Applying the Web to Enterprise IT

November 12, 2010

Interesting Changes *Must* Surface

The human brain is truly strange. It happens surprisingly often that you are (well, at least I am) so tied-up in a false assumption that the ability to understand something new is seriously limited.

Then, when the clouding assumption disappears you have these special, enlightening aha-moments.

In this particular case I have been thinking a lot about change impact lately. The false assumption I made was that change would ideally be kept hidden and not surface towards the consumers of some provided capability.

Given that assumption, it seemed strange to maintain a certain RPC criticism I am trying to rationalize: if the goal is to hide change, what is the problem with RPC in the first place?

Then it dawned some minutes ago: Change to a component is essentially driven by requirements to do new stuff and in order to do new things with a component, the changes must surface. Changes that remain hidden are not worth talking about - these are called implementation details. Details that per definition do not matter at the capability level.

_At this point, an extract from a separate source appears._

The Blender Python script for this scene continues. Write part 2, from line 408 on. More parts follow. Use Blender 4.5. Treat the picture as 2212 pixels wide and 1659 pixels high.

Now I can joyfully continue working on my RPC criticism: since changes must surface to be interesting we can compare how they can surface in the various architectural styles.

REST is the only style that requires changes to surface in a way that is guaranteed not to break clients, because REST is rather specific about what can change in which ways. Except for add-on changes (that are not a problem for existing clients) all surfacing changes to a REST server component are bound by the possibilities to vary representations (you may change as long as you do stick to rules of the media type used)

In RPC-based architectures, change is (you guessed it :-) not constrained at all and might surface in a million ways. Welcome to change impact analysis hell.